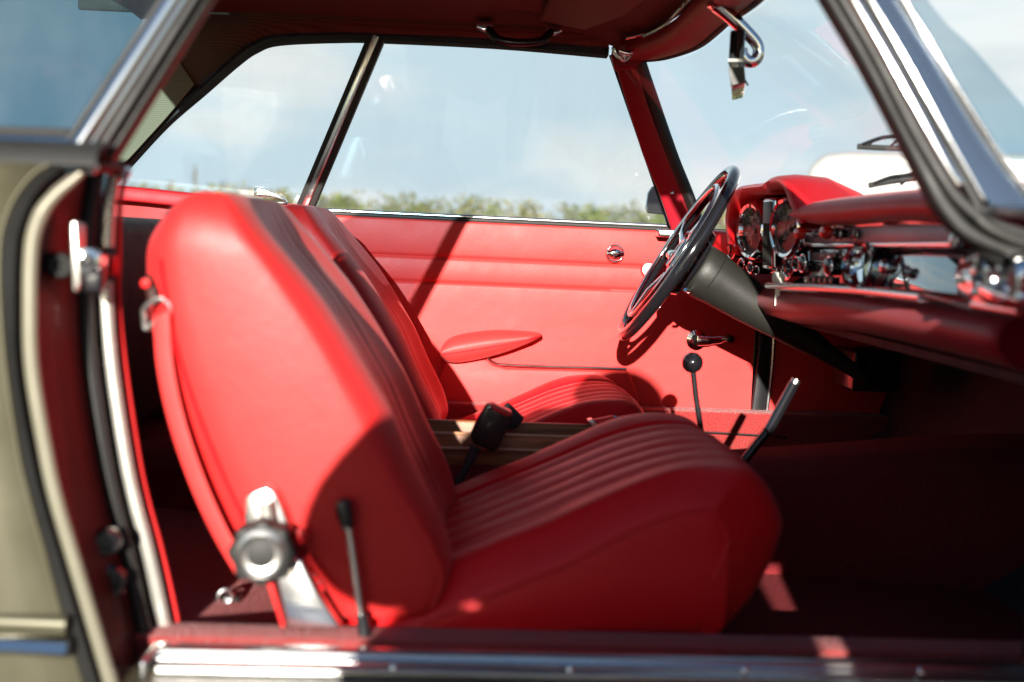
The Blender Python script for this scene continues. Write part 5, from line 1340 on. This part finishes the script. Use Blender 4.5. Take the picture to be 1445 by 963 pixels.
nt.links.new(tc.outputs['Generated'], mp.inputs[0])
n1 = N(nt, 'ShaderNodeTexNoise'); n1.inputs['Scale'].default_value = 2.3; n1.inputs['Detail'].default_value = 7; n1.inputs['Roughness'].default_value = .52
nt.links.new(mp.outputs[0], n1.inputs['Vector'])
sx = N(nt, 'ShaderNodeSeparateXYZ'); nt.links.new(tc.outputs['Generated'], sx.inputs[0])
def mr(src, a, b, c, d):
    m = N(nt, 'ShaderNodeMapRange'); m.interpolation_type = 'SMOOTHSTEP'
    for i, v in enumerate((a, b, c, d)): m.inputs[1+i].default_value = v
    nt.links.new(src, m.inputs[0]); return m.outputs[0]
def mu(a, b):
    m = N(nt, 'ShaderNodeMath', operation='MULTIPLY'); nt.links.new(a, m.inputs[0]); nt.links.new(b, m.inputs[1]); return m.outputs[0]
# a bright thin cloud sheet covers the far half of the sky, clear deep blue behind the camera
bank = mu(mr(sx.outputs['Y'], -.15, .55, 0, 1), mr(sx.outputs['Z'], .75, .15, .25, 1))
shade = mr(n1.outputs['Fac'], .42, .60, 0, 1)
cc = N(nt, 'ShaderNodeMix', data_type='RGBA'); cc.inputs[6].default_value = (5.2, 6.7, 7.5, 1); cc.inputs[7].default_value = (7.5, 7.9, 7.9, 1)
nt.links.new(shade, cc.inputs[0])
n2 = N(nt, 'ShaderNodeTexNoise'); n2.inputs['Scale'].default_value = 4.6; n2.inputs['Detail'].default_value = 6; nt.links.new(mp.outputs[0], n2.inputs['Vector'])
c2 = N(nt, 'ShaderNodeMix', data_type='RGBA'); c2.inputs[7].default_value = (5.4, 6.2, 6.5, 1)
nt.links.new(mu(mr(n2.outputs['Fac'], .52, .72, 0, .75), shade), c2.inputs[0]); nt.links.new(cc.outputs[2], c2.inputs[6])
mx = N(nt, 'ShaderNodeMix', data_type='RGBA')
nt.links.new(bank, mx.inputs[0]); nt.links.new(sky.outputs[0], mx.inputs[6]); nt.links.new(c2.outputs[2], mx.inputs[7]); nt.links.new(mx.outputs[2], bg.inputs['Color'])

# ================================================================== CAMERA, RENDER
cam = bpy.data.cameras.new('view'); co = bpy.data.objects.new('view', cam); COL.objects.link(co)
rm = Matrix((rgt, upv, -fwd)).transposed(); co.matrix_world = Matrix.Translation(CAM) @ rm.to_4x4()
cam.sensor_width = 36; cam.lens = 36*FP/1445.; cam.clip_start = .02; cam.clip_end = 2000
cam.dof.use_dof = True; cam.dof.focus_distance = 2.25; cam.dof.aperture_fstop = 2.4; cam.dof.aperture_blades = 9
sc.camera = co
sc.view_settings.view_transform = 'Standard'; sc.view_settings.look = 'None'; sc.view_settings.gamma = 1; sc.view_settings.exposure = 1.27
sc.view_settings.use_curve_mapping = False
sc.render.engine = 'CYCLES'
sc.cycles.max_bounces = 10; sc.cycles.transparent_max_bounces = 16; sc.cycles.use_denoising = True
sc.cycles.sample_clamp_indirect = 6; sc.cycles.caustics_reflective = False; sc.cycles.caustics_refractive = False
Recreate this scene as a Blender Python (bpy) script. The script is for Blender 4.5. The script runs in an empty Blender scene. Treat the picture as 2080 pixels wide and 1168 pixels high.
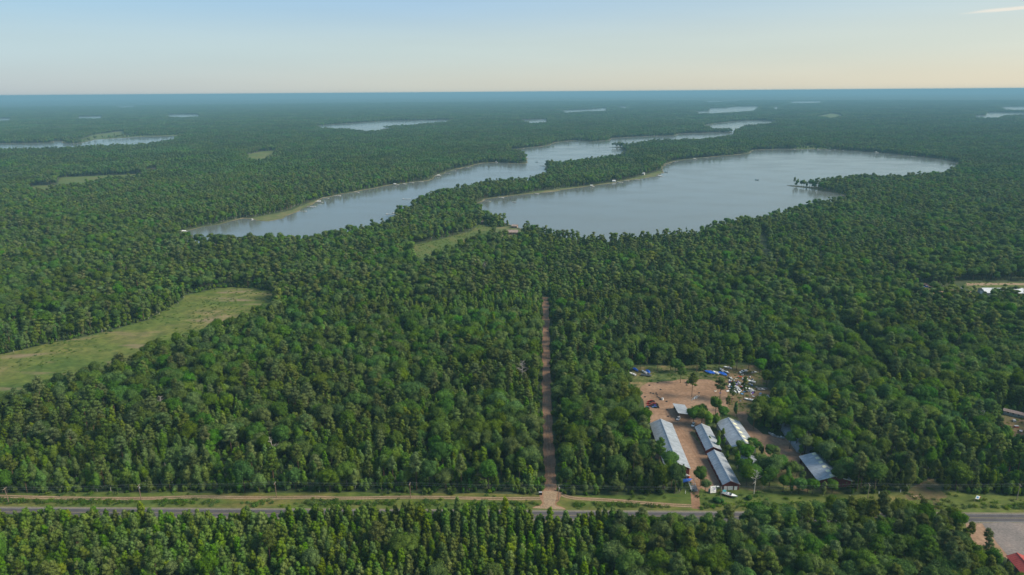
import bpy, math, random
import numpy as np
from mathutils import Vector, Matrix
C = bpy.context.scene.collection
SC = bpy.context.scene
rng = np.random.default_rng(7)
random.seed(7)
PI = math.pi

# ------------------------------------------------------------------ camera
CAMZ = 200.0
F, PW, PH = 1387.0, 2080, 1168
PITCH, ROLL = math.radians(15.99), math.radians(-0.41)
cam = bpy.data.cameras.new('camera'); cam_o = bpy.data.objects.new('camera', cam); C.objects.link(cam_o)
cam.sensor_fit = 'HORIZONTAL'; cam.sensor_width = 36.0; cam.lens = F / PW * 36.0
cam.clip_start = 1.0; cam.clip_end = 200000.0
CM = Matrix.Rotation(PI/2 - PITCH, 3, 'X') @ Matrix.Rotation(ROLL, 3, 'Z')
cam_o.matrix_world = Matrix.Translation((0, 0, CAMZ)) @ CM.to_4x4()
SC.camera = cam_o

# ------------------------------------------------------------------ sky, sun, exposure
SUN_EL, SUN_AZ = math.radians(37), math.radians(98)      # azimuth measured from +Y towards +X
SKY_STRENGTH = 0.10
w = bpy.data.worlds.new('World'); SC.world = w; w.use_nodes = True
nt = w.node_tree; nt.nodes.clear()
def wn(t): return nt.nodes.new(t)
sky = wn('ShaderNodeTexSky'); sky.sky_type = 'NISHITA'; sky.sun_disc = False
sky.sun_elevation = SUN_EL; sky.sun_rotation = SUN_AZ
sky.altitude = 300; sky.air_density = 1.0; sky.dust_density = 0.7; sky.ozone_density = 1.5
bg = wn('ShaderNodeBackground'); bg.inputs['Strength'].default_value = SKY_STRENGTH
wo = wn('ShaderNodeOutputWorld')
# thin high cirrus streaks
tc = wn('ShaderNodeTexCoord'); sep = wn('ShaderNodeSeparateXYZ'); nt.links.new(tc.outputs['Generated'], sep.inputs[0])
def wmath(op, a, b=None):
    m = wn('ShaderNodeMath'); m.operation = op
    for i, v in enumerate((a, b)):
        if v is None: continue
        if isinstance(v, (int, float)): m.inputs[i].default_value = v
        else: nt.links.new(v, m.inputs[i])
    return m.outputs[0]
az = wmath('ARCTAN2', sep.outputs['X'], sep.outputs['Y'])
el = wmath('ARCSINE', sep.outputs['Z'])
comb = wn('ShaderNodeCombineXYZ')
nt.links.new(wmath('MULTIPLY', az, 22.0), comb.inputs[0])
nt.links.new(wmath('MULTIPLY', wmath('SUBTRACT', el, wmath('MULTIPLY', az, 0.035)), 330.0), comb.inputs[1])
cn = wn('ShaderNodeTexNoise'); cn.inputs['Scale'].default_value = 1.0; cn.inputs['Detail'].default_value = 5
nt.links.new(comb.outputs[0], cn.inputs['Vector'])
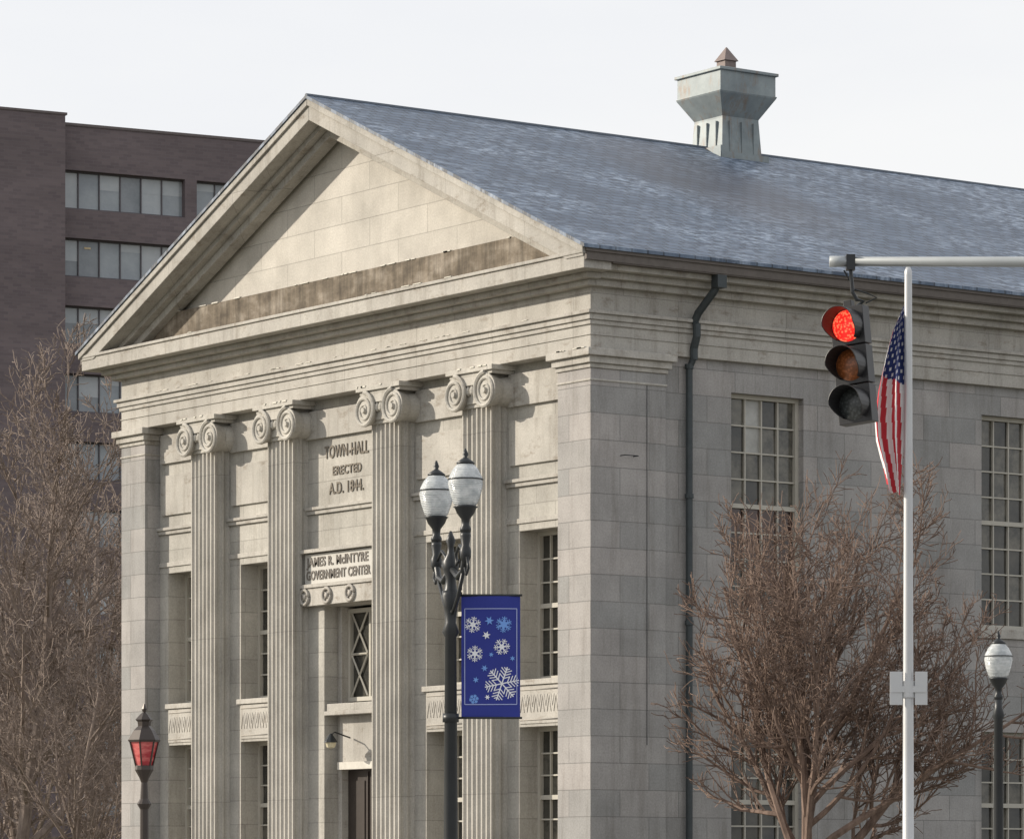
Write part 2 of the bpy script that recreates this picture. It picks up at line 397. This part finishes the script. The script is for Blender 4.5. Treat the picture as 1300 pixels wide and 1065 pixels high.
def flakes(n,f):
    for _ in range(n):
        f(random.random(),random.uniform(.04,.28),random.uniform(.006,.02))
def ff(zc,o,x0,x1,dens):
    def g(r,l,h):
        x=x0+(x1-x0)*r; mb.box(x,x+l,-o-.008,-o+.04,zc-h*.3,zc+h*.7)
    flakes(dens,g)
ff(11.405,.12,-16.1,-.4,22); ff(12.315,.615,-16.5,.1,6)
def g(r,l,h): x=-14.6+13*r; mb.box(x,x+l,.02,.08,12.945,12.95+h)
flakes(20,g)
def g2(r,l,h): x=-1.1+1.1*r; mb.box(x,min(x+l,.16),-.165,-.1,10.745,10.75+h)
flakes(6,g2)
for cx in cols:
    def g3(r,l,h): x=cx-.7+1.2*r; mb.box(x,x+l*.6,-.195,-.15,10.73,10.745+h)
    flakes(4,g3)
mb.build('flaking_flashing',M_flash,TH)
mb=MB()
mb.tube([(.56,2.33,12.1),(.56,2.33,12.0),(.48,2.3,11.85),(.16,2.2,11.5),(.09,2.18,11.36),(.15,2.18,11.3),(.15,2.18,11.1),(.07,2.18,10.9),(.07,2.18,10.7)],.07,10)
mb.tube([(.07,2.18,10.75),(.0,2.13,10.55),(.0,2.13,.3)],.06,10)
mb.box(.49,.675,2.23,2.43,11.9,12.117)
for z in(10.55,8.3,6.1,4.0,1.9): mb.lathe([(.08,z),(.08,z+.08)],0.0,2.13,10)
mb.build('downspout',M_lead,TH)
mb=MB()
mb.tube([(.012,1.2,10.2),(.012,1.2,4)],.006,5); mb.tube([(.02,.62,8.95),(.16,.62,8.95),(.16,.9,8.95),(.02,.9,8.95)],.009,5)
mb.build('conduit_and_hook',M_iron,TH)
mb=MB(); mb.tube([(-8.35,FY+.2,4.35),(-8.35,FY-.15,4.45),(-8.28,FY-.28,4.38)],.015,6); mb.lathe([(.02,4.42),(.05,4.38),(.13,4.27),(.14,4.25)],-8.28,FY-.28,10,0); mb.lathe([(.11,4.25),(.08,4.16),(.02,4.14)],-8.28,FY-.28,10,1)
mb.build('wall_sconce',[M_iron,simple('sconce_glass',(.6,.55,.4),.3)],TH)
mb=MB()
for k in range(6): mb.box(-10.5-.25*k,-5.5+.25*k,-.35*(k+1),-.06 if k==0 else -.35*k,0,1.2-.2*k)
mb.build('entrance_steps',M_trim,TH)
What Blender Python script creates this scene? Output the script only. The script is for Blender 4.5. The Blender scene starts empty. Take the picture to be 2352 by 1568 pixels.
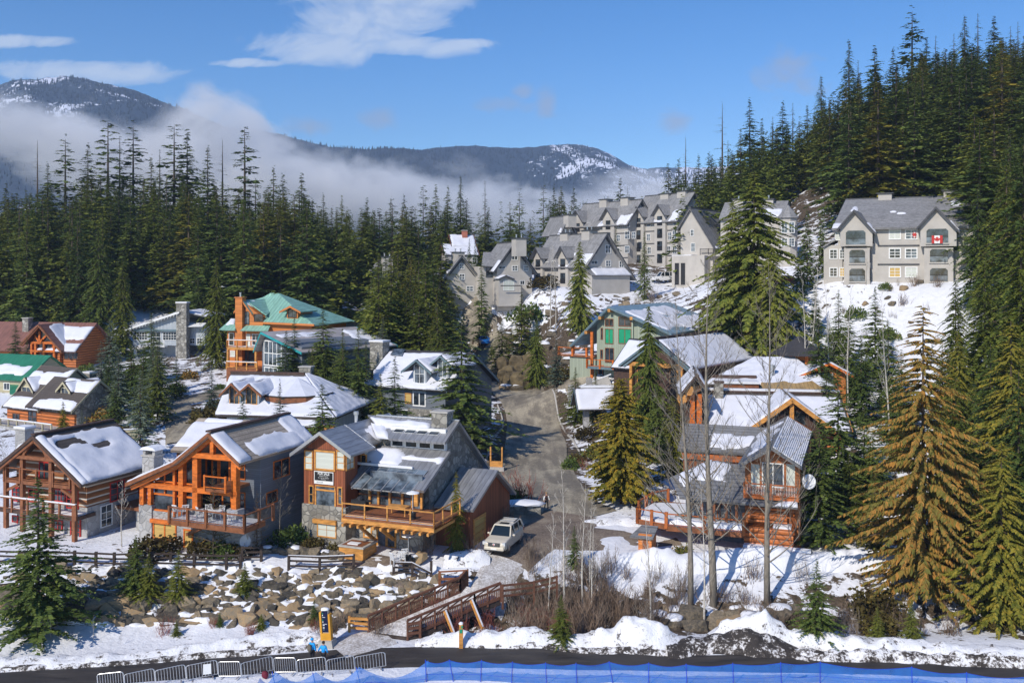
import bpy,math,random
import numpy as np
from mathutils import Vector,noise as mnoise
R=math.radians
SC=bpy.context.scene
COL=SC.collection
F,CU,VH,CZ=2200.0,1176.0,620.0,27.0
def P(u,v,Y):
 return Vector(((u-CU)/F*Y,Y,CZ-(v-VH)/F*Y))
def zof(v,Y):
 return CZ-(v-VH)/F*Y
cam=bpy.data.cameras.new('camera');camo=bpy.data.objects.new('camera',cam);COL.objects.link(camo)
camo.location=(0,0,CZ);camo.rotation_euler=(R(90),0,0)
cam.sensor_width=36;cam.lens=F/2352*36;cam.shift_y=-(784-VH)/2352
cam.clip_start=0.5;cam.clip_end=30000
SC.camera=camo
SUN_AZ,SUN_EL=R(215),R(37)
sl=bpy.data.lights.new('sun','SUN');sl.energy=3.5;sl.angle=R(0.5);sl.color=(1,0.93,0.82)
so=bpy.data.objects.new('sun',sl);COL.objects.link(so)
sd=Vector((math.sin(SUN_AZ)*math.cos(SUN_EL),math.cos(SUN_AZ)*math.cos(SUN_EL),math.sin(SUN_EL)))
so.rotation_euler=sd.to_track_quat('Z','Y').to_euler();so.location=(-40,-60,80)
SC.view_settings.view_transform='Standard';SC.view_settings.look='None'
SC.view_settings.exposure=0.25;SC.view_settings.gamma=1.0
SC.cycles.max_bounces=7;SC.cycles.diffuse_bounces=4;SC.cycles.glossy_bounces=2
SC.cycles.transparent_max_bounces=12;SC.cycles.volume_bounces=3
SC.cycles.use_denoising=True
class NT:
 """small helper to wire shader nodes"""
 def __init__(s,tree):s.t=tree;s.n=tree.nodes;s.l=tree.links
 def __call__(s,typ,ins=None,**kw):
  nd=s.n.new(typ)
  for k,v in kw.items():setattr(nd,k,v)
  for k,v in(ins or{}).items():
   sock=nd.inputs[k]
   if hasattr(v,'is_linked')or isinstance(v,bpy.types.NodeSocket):s.l.new(v,sock)
   else:sock.default_value=v
  return nd
 def ramp(s,fac,stops,interp='LINEAR'):
  nd=s.n.new('ShaderNodeValToRGB');s.l.new(fac,nd.inputs[0]);cr=nd.color_ramp;cr.interpolation=interp
  while len(cr.elements)>1:cr.elements.remove(cr.elements[-1])
  for i,(p,c)in enumerate(stops):
   e=cr.elements[0]if i==0 else cr.elements.new(p)
   e.position=p;e.color=(c,c,c,1)if isinstance(c,(int,float))else(*c,1)
  return nd.outputs[0]
 def math(s,op,a,b=0.0,c=None,clamp=False):
  nd=s.n.new('ShaderNodeMath');nd.operation=op;nd.use_clamp=clamp
  for i,x in enumerate((a,b,c)):
   if x is None:continue
   if isinstance(x,bpy.types.NodeSocket):s.l.new(x,nd.inputs[i])
   else:nd.inputs[i].default_value=x
  return nd.outputs[0]
 def mix(s,fac,a,b,blend='MIX'):
  nd=s.n.new('ShaderNodeMix');nd.data_type='RGBA';nd.blend_type=blend
  for k,x in((0,fac),(6,a),(7,b)):
   if isinstance(x,bpy.types.NodeSocket):s.l.new(x,nd.inputs[k])
   elif k==0:nd.inputs[0].default_value=x
   else:nd.inputs[k].default_value=(*x,1)
  return nd.outputs[2]
 def noise(s,vec,scale,detail=3,rough=0.55,dist=0.0):
  nd=s.n.new('ShaderNodeTexNoise');nd.inputs['Scale'].default_value=scale
  nd.inputs['Detail'].default_value=detail;nd.inputs['Roughness'].default_value=rough;nd.inputs['Distortion'].default_value=dist
  if vec is not None:s.l.new(vec,nd.inputs['Vector'])
  return nd.outputs['Fac']
def new_mat(name):
 m=bpy.data.materials.new(name);m.use_nodes=True
 nt=NT(m.node_tree);m.node_tree.nodes.clear()
 out=nt('ShaderNodeOutputMaterial');b=nt('ShaderNodeBsdfPrincipled')
 nt.l.new(b.outputs[0],out.inputs[0])
 return m,nt,b
def setc(nt,b,name,v):
 if isinstance(v,bpy.types.NodeSocket):nt.l.new(v,b.inputs[name])
 else:b.inputs[name].default_value=(*v,1)if isinstance(v,tuple)else v
def bump(nt,b,h,strength=0.4,dist=0.05):
 bp=nt('ShaderNodeBump',{'Strength':strength,'Distance':dist});nt.l.new(h,bp.inputs['Height']);nt.l.new(bp.outputs[0],b.inputs['Normal'])
def ocoord(nt):return nt('ShaderNodeTexCoord').outputs['Object']
def stretch(nt,vec,sx,sy,sz):
 mp=nt('ShaderNodeMapping');mp.inputs['Scale'].default_value=(sx,sy,sz);nt.l.new(vec,mp.inputs['Vector']);return mp.outputs[0]
def m_plain(name,c,rough=0.6,var=0.25,scale=3.0,metal=0.0,spec=0.4,st=(1,1,1),bmp=0.15):
 m,nt,b=new_mat(name);o=stretch(nt,ocoord(nt),*st)
 n=nt.noise(o,scale,4)
 lo=tuple(x*(1-var)for x in c);hi=tuple(min(1,x*(1+var))for x in c)
 setc(nt,b,'Base Color',nt.ramp(n,[(0.3,lo),(0.7,hi)]))
 b.inputs['Roughness'].default_value=rough;b.inputs['Metallic'].default_value=metal;b.inputs['Specular IOR Level'].default_value=spec
 if bmp:bump(nt,b,n,bmp,0.03)
 return m
def m_boards(name,c,pitch=0.2,axis='z',rough=0.65,var=0.3,groove=0.45):
 """boarding: dark grooves every pitch metres along the axis"""
 m,nt,b=new_mat(name);o=ocoord(nt)
 sp=nt('ShaderNodeSeparateXYZ');nt.l.new(o,sp.inputs[0])
 if axis=='z':co=sp.outputs[2]
 else:co=nt.math('ADD',sp.outputs[0],sp.outputs[1])
 k=nt.math('DIVIDE',co,pitch);fr=nt.math('FRACT',k);cell=nt.math('FLOOR',k)
 wn=nt('ShaderNodeTexWhiteNoise',noise_dimensions='1D');nt.l.new(cell,wn.inputs['W'])
 st=(0.6,0.6,6)if axis=='z' else(6,6,0.6)
 n=nt.noise(stretch(nt,o,*st),2.0,4)
 nn=nt.math('ADD',nt.math('MULTIPLY',n,0.6),nt.math('MULTIPLY',wn.outputs[0],0.4))
 lo=tuple(x*(1-var)for x in c);hi=tuple(min(1,x*(1+var))for x in c)
 col=nt.ramp(nn,[(0.25,lo),(0.75,hi)])
 g=nt.ramp(fr,[(0.0,0),(0.06,0),(0.14,1),(0.94,1),(1.0,0)])
 col=nt.mix(g,tuple(x*groove for x in c),col)
 setc(nt,b,'Base Color',col);b.inputs['Roughness'].default_value=rough
 bump(nt,b,g,0.5,0.03)
 return m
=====
*TASK INSTRUCTIONS*. Copy out only the lines from the one containing "Recreate this scene" through the one containing "SC.camera = cam_o", exactly, with both ends. Any picture is left out.

*ANSWER TO THIS TASK*.
Recreate this scene as a Blender Python (bpy) script. The script is for Blender 4.5. The script runs in an empty Blender scene. Treat the picture as 2080 pixels wide and 1168 pixels high.
import bpy, math, random
import numpy as np
from mathutils import Vector, Matrix
C = bpy.context.scene.collection
SC = bpy.context.scene
rng = np.random.default_rng(7)
random.seed(7)
PI = math.pi

# ------------------------------------------------------------------ camera
CAMZ = 200.0
F, PW, PH = 1387.0, 2080, 1168
PITCH, ROLL = math.radians(15.99), math.radians(-0.41)
cam = bpy.data.cameras.new('camera'); cam_o = bpy.data.objects.new('camera', cam); C.objects.link(cam_o)
cam.sensor_fit = 'HORIZONTAL'; cam.sensor_width = 36.0; cam.lens = F / PW * 36.0
cam.clip_start = 1.0; cam.clip_end = 200000.0
CM = Matrix.Rotation(PI/2 - PITCH, 3, 'X') @ Matrix.Rotation(ROLL, 3, 'Z')
cam_o.matrix_world = Matrix.Translation((0, 0, CAMZ)) @ CM.to_4x4()
SC.camera = cam_o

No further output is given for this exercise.